Seminário em Micro e Nanoeletrônica no INF

Contato

Publicado em: 23/04/2015

No dia 24/4, sexta-feira o prof. Sergio Bampi, ministrará a palestra CMOS Ultra-Low Power Techniques: Near-Threshold Computing and Approximate, às 13h45min, na sala 104 do prédio de salas de aula do Instituto de Informática – prédio 43425(73). O evento faz parte dos Seminários da disciplina MIC06 – Seminários em Micro e Nanoeletrônica, e é aberto a todos os interessados.

Palestrante: Sergio Bampi

Título: CMOS Ultra-Low Power Techniques: Near-Threshold Computing and Approximate Computing

Abstract:

Near-threshold computing in CMOS is a promising alternative to achieve much higher energy efficiencies for any application which can tolerate very wide voltage-frequency scaling. Internet-of-things systems-on-chip will operate in very different power-performance modes, from sub-MHz to peaks of hundreds of MHz. The nano-power range which is achievable in deca-nanometer CMOS at near-VT requires very specific design and management techniques to be applied in systems-on-chip.

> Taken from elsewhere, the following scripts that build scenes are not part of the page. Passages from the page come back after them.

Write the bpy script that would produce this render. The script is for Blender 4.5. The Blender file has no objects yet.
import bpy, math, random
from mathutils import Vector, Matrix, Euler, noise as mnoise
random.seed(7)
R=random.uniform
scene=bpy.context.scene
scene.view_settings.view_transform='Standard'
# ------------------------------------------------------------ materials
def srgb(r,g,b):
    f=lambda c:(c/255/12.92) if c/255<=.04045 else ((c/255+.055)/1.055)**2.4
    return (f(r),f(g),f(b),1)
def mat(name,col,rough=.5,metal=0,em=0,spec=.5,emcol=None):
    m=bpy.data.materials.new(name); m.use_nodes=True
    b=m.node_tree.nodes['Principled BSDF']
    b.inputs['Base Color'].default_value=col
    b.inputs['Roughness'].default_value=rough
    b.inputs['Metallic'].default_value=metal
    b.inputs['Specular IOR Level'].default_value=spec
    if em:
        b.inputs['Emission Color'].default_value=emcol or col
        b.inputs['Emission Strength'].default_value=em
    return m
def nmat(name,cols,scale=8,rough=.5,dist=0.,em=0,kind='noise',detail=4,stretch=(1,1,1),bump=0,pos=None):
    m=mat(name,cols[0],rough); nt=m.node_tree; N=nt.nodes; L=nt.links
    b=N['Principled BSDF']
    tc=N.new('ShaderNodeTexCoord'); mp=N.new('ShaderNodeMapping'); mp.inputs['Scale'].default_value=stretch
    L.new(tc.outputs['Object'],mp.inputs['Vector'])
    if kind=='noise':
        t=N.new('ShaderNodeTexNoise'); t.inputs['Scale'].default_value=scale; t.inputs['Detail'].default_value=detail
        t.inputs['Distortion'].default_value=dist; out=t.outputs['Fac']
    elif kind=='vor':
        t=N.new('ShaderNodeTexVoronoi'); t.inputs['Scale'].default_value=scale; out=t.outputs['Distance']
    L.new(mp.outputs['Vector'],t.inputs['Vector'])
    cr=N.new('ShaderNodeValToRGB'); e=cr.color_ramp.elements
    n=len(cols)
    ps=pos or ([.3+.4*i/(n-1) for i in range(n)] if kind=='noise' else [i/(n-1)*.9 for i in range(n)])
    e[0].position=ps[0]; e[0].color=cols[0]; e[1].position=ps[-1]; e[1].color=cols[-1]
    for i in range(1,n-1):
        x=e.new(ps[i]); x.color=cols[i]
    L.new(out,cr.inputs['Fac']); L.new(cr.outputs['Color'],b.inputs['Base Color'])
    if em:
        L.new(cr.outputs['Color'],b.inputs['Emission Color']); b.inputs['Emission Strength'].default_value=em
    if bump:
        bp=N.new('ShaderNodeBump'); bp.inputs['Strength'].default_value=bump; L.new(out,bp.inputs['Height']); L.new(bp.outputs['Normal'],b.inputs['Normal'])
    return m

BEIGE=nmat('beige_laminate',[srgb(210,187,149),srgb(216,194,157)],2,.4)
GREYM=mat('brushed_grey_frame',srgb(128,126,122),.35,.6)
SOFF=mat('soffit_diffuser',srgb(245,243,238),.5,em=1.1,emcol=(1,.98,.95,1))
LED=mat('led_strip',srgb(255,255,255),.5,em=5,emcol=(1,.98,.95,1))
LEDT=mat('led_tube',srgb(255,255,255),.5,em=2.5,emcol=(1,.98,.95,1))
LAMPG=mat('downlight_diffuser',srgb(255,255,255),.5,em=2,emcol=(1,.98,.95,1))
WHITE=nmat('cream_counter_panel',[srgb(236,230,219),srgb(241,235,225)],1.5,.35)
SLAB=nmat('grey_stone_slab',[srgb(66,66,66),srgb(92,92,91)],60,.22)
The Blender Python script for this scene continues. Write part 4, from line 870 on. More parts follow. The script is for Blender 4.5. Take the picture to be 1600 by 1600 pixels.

This talk presents the methods we developed to design CMOS circuits for a wide dynamic range of VFS (voltage-frequency scaling), specially for near-threshold operation. A 65nm standard-cell based design methodology specific for near-VT is described. Power and timing variability are characterized, so that variation-aware and yet ultra-low Vdd designs are possible. We present a cell design method to avoid unnecessary upsizing and focus on near- and well above threshold regions of operation, without compromising the design in terms of area and energy. For the study cases of medium complexity notch filter design (24kgates), and an 8051 compatible core (20kgates) we demonstrate 8X to 10X energy/operation savings for applications that tolerate ultra-wide frequency scaling (from few MHz to 1GHz) in their operating modes. The results were obtained using the minimal cycle time achievable at each ultra-low supply voltage supply. The extremely low and highly-variable performance at sub- and near-VT have to be addressed by new design paradigm. In this talk we show the use of logic design of approximate adders to increase the timing performance of a class of digital filter circuits, to enable compensating the performance loss inherent to near-VT operation in CMOS. Our results show that the effort to explore energy savings in low power optimized circuits through the approximate computing approach is validated with energy and worst path delay reductions up to 19.4% and 36.7% respectively, compared to the precise arithmetic implementation, without compromising the filters frequency response. Our approximate adder method enables higher levels of energy efficiency in CMOS VLSI filters.

Short Bio:

Graduated in 1979 (Electronics engineer and B.Sc. in Physics degrees) at UFRGS and received in 1986 the Ph. D. in Electrical Engineering from Stanford University (USA). He worked in MOSFET drain engineering, device reliability, device and process development, in HP advanced MOS facility and at Stanford Univ. Center for Integrated Systems. He was a pos-doc at Stanford University Electrical Engineering (1998-99) working on Ultra-Low Power CMOS circuits with adaptive body biasing and circuit techniques for energy efficiency. He was Technical Director of CEITEC civil association from the start-up of its design activities (2005) up to 2008.He received the Landel Moura award from SBMICRO in 2008 for his contributions to the advancement of microelectronics science and technology in Brazil. Sergio Bampi´s research work is in the field of nano-CMOS integrated circuits design, dedicated architectures for video, low power architectures, RF and analog integrated devices and circuits, modeling and simulation of nano-scale devices. He has published more than 200 papers in international conferences and journals in the field of devices, integrated circuits, dedicated VLSI architectures for video and image coding, and CAD tools for physical design.